The Strange Order of Things by Antonio Damasio

The Strange Order of Things by Antonio Damasio

Author:Antonio Damasio
Language: eng
Format: epub, mobi
Publisher: Penguin Random House LLC
Published: 2018-02-06T05:00:00+00:00


1. Building a Perspective for Mental Images

When we “see,” the manifest visual contents in our minds appear to us from the perspective of our vision, specifically the approximate perspective of our eyes, as set in our heads. Precisely the same happens with the auditory images in your minds. They are formed in the perspective of your own ears, not the perspective of the ears of someone else located diagonally from you or, for that matter, from the perspective of your eyes. Likewise for tactile images: they have the exact perspective of your hand, or face, or wherever else in your body comes into direct contact with what is being touched. To be sure, one smells with one’s nose and tastes with one’s gustatory papillae. These facts are critical to understanding subjectivity, as we will see in a moment.

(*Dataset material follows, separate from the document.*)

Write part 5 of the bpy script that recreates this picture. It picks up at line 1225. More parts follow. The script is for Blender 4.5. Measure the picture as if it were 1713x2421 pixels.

One of the main contributors to the building of subjectivity is the operation of the sensory portals within which we find the organs responsible for generating images of the outside world. The early stages of any sensory perception depend on a sensory portal. The eyes and the related machinery are a prime example: the eye sockets occupy a specific and delimited region within the body, within the head, even within the face. They have specific GPS coordinates within the three-dimensional maps of our bodies, the body phantom defined by our musculoskeletal frames. The process of seeing is far more complex than projecting light patterns onto the retina. “High end” vision begins in the retinas and continues over several stages of signal transmission and processing on to the cerebral cortices dedicated to vision. But in order to see, one first needs to look. Looking consists of many acts, and those acts are discharged by a complicated set of devices in and around the eyes, not by the retinas or visual cortices. Each eye has a shutter, a diaphragm, much like those of a camera, that control the amount of light admitted to the retina. There is also a lens, again like that of a camera. It can be automatically adjusted to bring objects into focus, our very original autofocus feature. Last, the two eyes move in varied directions, in a conjugated manner, up, down, left, and right, allowing us to survey and visually capture the universe all around, not just the universe in front of us, without having to move our heads or bodies. All of these devices are continuously sensed by our somatosensory system and produce the corresponding somatosensory images. At the very same time that we construct a visual image, our brain is also imaging the slew of movements executed by these intricate devices. In the most self-referential manner possible, they inform the mind, by means of images, of what the brain and body are in the process of doing, and they “locate” those activities within the body phantom. The body phantom images are subtle, part of the spectator side of the show. They are not as vivid as those that we describe in the consciousness show.